Credit Squeeze Tipped To Hit Big Projects
September 9th, 2008
As was predicted in last week’s Transport and Logistics, leading economist Alex Sundakov says it will be much harder for NZ to bankroll big infrastructure projects such as roads and rail infrastructure through borrowing because of the international credit crunch. Sundakov says the $1.05trn bailout of US investment banks will have little impact in terms of making raising loans easier as the move is more about injecting confidence than cash.
Focus On Project Viability. While short-term market instability is likely to subside, he warns in the longer-term, more serious issues will remain: NZ needs to borrow heavily in coming years to build roads and other infrastructure. He says this will become harder and more expensive because of the global credit crisis, with tougher international competition for increasingly tight funds. Big private sector groups, the likes of which National want to work with to build projects, will face higher interest rates and have to borrow for shorter terms.
Govts A Safer Bet.
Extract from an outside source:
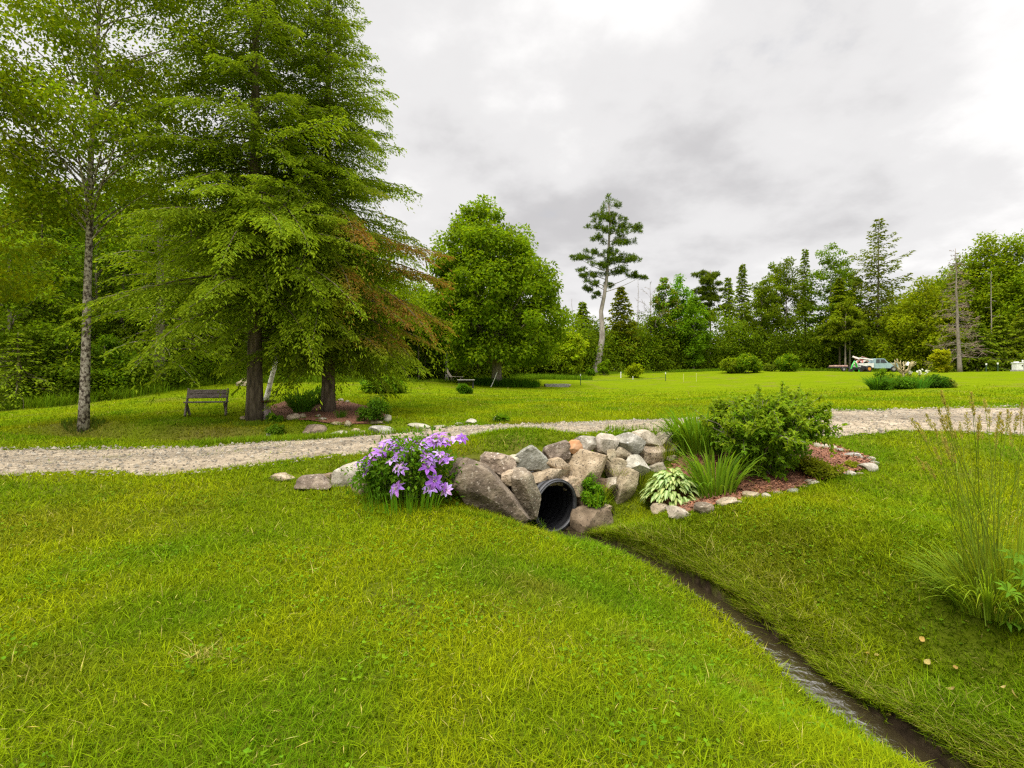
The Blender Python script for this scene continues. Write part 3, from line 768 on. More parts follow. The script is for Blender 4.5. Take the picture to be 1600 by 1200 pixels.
# ------------------------------------------------------------------ mulch beds
def mulch(poly, name, seed, lift=.035, nchip=2500, lo=.010):
    mb = MB(); rng = rs(seed)
    mn, mx = poly.min(0), poly.max(0); c = poly.mean(0)
    st = .07 if nchip > 2600 else .10
    xs = np.arange(mn[0], mx[0], st); ys = np.arange(mn[1], mx[1], st)
    X, Y = np.meshgrid(xs, ys); ins = inpoly(X.ravel(), Y.ravel(), poly).reshape(X.shape)
    Z = H(X.ravel(), Y.ravel()).reshape(X.shape) + lift + .03 * (n2d(X.ravel(), Y.ravel(), 6, seed, 2).reshape(X.shape) - .5)
    idx = np.arange(X.size).reshape(X.shape)
    Qm = np.stack([idx[:-1, :-1], idx[:-1, 1:], idx[1:, 1:], idx[1:, :-1]], -1).reshape(-1, 4)
    Qm = Qm[ins.ravel()[Qm].all(1)]
    Z = np.where(ins, Z, Z - .06)
    mb.add(np.stack([X, Y, Z], -1).reshape(-1, 3), None, Qm, (1, 1, 1))
    # loose chips
    x = rng.uniform(mn[0], mx[0], nchip * 3); y = rng.uniform(mn[1], mx[1], nchip * 3); k = inpoly(x, y, poly); x, y = x[k][:nchip], y[k][:nchip]; n = len(x)
    z = H(x, y) + lift + .015
    D = nrm(np.c_[rng.normal(size=(n, 2)), rng.normal(size=n) * .35]); Nn = nrm(np.c_[rng.normal(size=(n, 2)) * .5, np.ones(n)])
    L = rng.uniform(.02, .06, n); W = rng.uniform(.010, .022, n)
    col = jit(rng, (.26, .115, .065), n, .5, .1); 
    S = nrm(np.cross(D, Nn)); Pb = np.stack([x, y, z], 1)
    V = np.stack([Pb - S * W[:, None] / 2, Pb + S * W[:, None] / 2, Pb + D * L[:, None] + S * W[:, None] * .4, Pb + D * L[:, None] - S * W[:, None] * .4], 1).reshape(-1, 3)
    mb.add(V, None, np.arange(n * 4).reshape(-1, 4), np.repeat(col, 4, 0), 1)
    return tag(mb.build(name, [M_MULCH, M_CHIP], smooth=False), kind='stuff')
mulch(BED_R, 'mulch', 61, nchip=7000)
mulch(BED_L, 'mulch', 62, nchip=2600)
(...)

On a more positive note, he believes big Govt agencies will not fail to get the money, indicating borrowing is far more likely to be carried out by the public sector than the private. If will be interesting to see if Sundakov’s warning will be taken seriously by senior National Party politicians. National may just have to admit the Govt is in the best position to borrow money for major projects. Look for them to quietly forget Public Private Partnerships all together if the financial turmoil continues.